What is needed
Each line from the top of the listing through the one holding "from mathutils import Matrix, Vector" should be restated word for word, with nothing added and no pictures.

Data excerpt
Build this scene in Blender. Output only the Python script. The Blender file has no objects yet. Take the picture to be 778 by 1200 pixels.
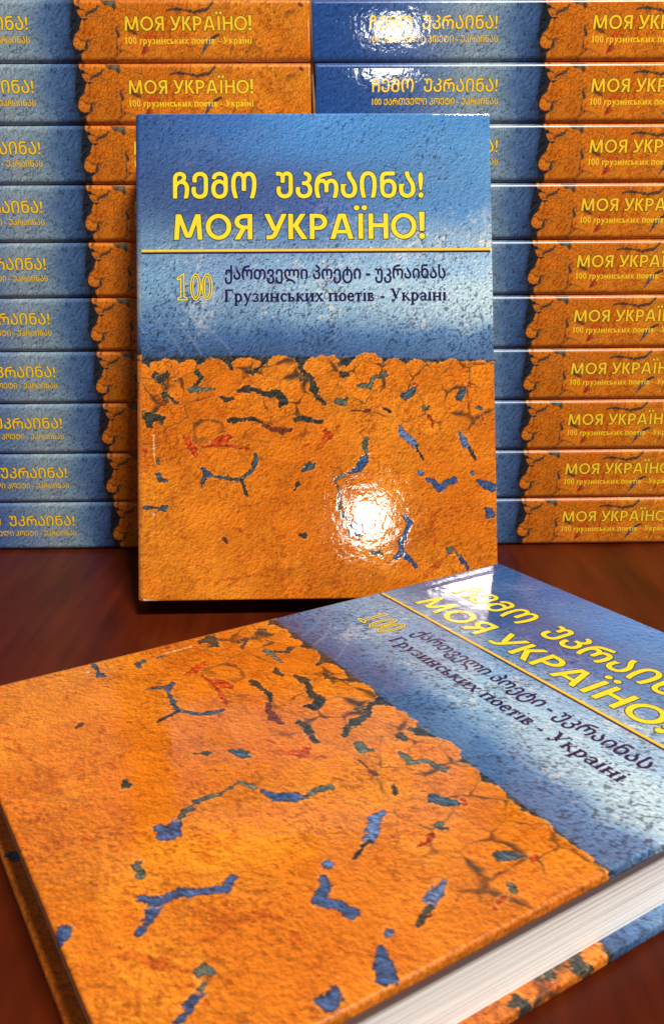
import bpy, math, random
import numpy as np
from mathutils import Matrix, Vector

# ------------------------------------------------------------------ camera, world, lamps, exposure
SC = bpy.context.scene
COL = SC.collection
MM = 0.001
CAM_H = 147.62; PITCH = 0.2877; ROLL = -0.0059; FPX = 1007.29
cam_d = bpy.data.cameras.new('camera'); cam = bpy.data.objects.new('camera', cam_d); COL.objects.link(cam)
cam_d.sensor_fit = 'VERTICAL'; cam_d.sensor_height = 36.0; cam_d.lens = FPX / 1200.0 * 36.0
cam_d.clip_start = 0.01; cam_d.clip_end = 50.0
fw = Vector((0, math.cos(PITCH), -math.sin(PITCH))); rt = Vector((1, 0, 0)); up = rt.cross(fw)
r2 = rt * math.cos(ROLL) + up * math.sin(ROLL); u2 = up * math.cos(ROLL) - rt * math.sin(ROLL)
M = Matrix((r2, u2, -fw)).transposed().to_4x4(); M.translation = Vector((0, 0, CAM_H * MM)); cam.matrix_world = M
cam_d.dof.use_dof = True; cam_d.dof.focus_distance = 0.372; cam_d.dof.aperture_fstop = 42.0
SC.camera = cam
w = bpy.data.worlds.new("World"); SC.world = w; w.use_nodes = True
bg = w.node_tree.nodes['Background']; bg.inputs[0].default_value = (1.0, 0.9, 0.8, 1); bg.inputs[1].default_value = 0.085

def area(name, loc, target, sx, sy, power, color):
    d = bpy.data.lights.new(name, 'AREA'); d.shape = 'RECTANGLE'; d.size = sx; d.size_y = sy; d.energy = power; d.color = color
    o = bpy.data.objects.new(name, d); COL.objects.link(o); o.location = loc
    o.rotation_euler = (Vector(target) - Vector(loc)).to_track_quat('-Z', 'Y').to_euler(); return o
area('front_lamp', (0.175, -1.50, 0.690), (0.0, 0.36, 0.12), 0.105, 0.115, 1.35, (1.0, 0.96, 0.90))
area('ceiling_lamp', (0.52, -0.69, 1.72), (0.05, 0.32, 0.06), 0.36, 0.14, 58.0, (1.0, 0.97, 0.92))
SC.view_settings.view_transform = 'Standard'; SC.view_settings.look = 'None'
SC.view_settings.exposure = 0.0; SC.view_settings.gamma = 1.0; SC.view_settings.use_curve_mapping = False
SC.cycles.max_bounces = 8; SC.cycles.glossy_bounces = 6; SC.cycles.blur_glossy = 0.0

# ------------------------------------------------------------------ measures (mm)
W, H, T = 153.5, 210.0, 25.86          # hardback: width, height, thickness
BOARD = 3.0; RS = 2.4; RE = 0.8; BULGE = 0.15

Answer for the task
Build this scene in Blender. Output only the Python script. The Blender file has no objects yet. Take the picture to be 778 by 1200 pixels.
import bpy, math, random
import numpy as np
from mathutils import Matrix, Vector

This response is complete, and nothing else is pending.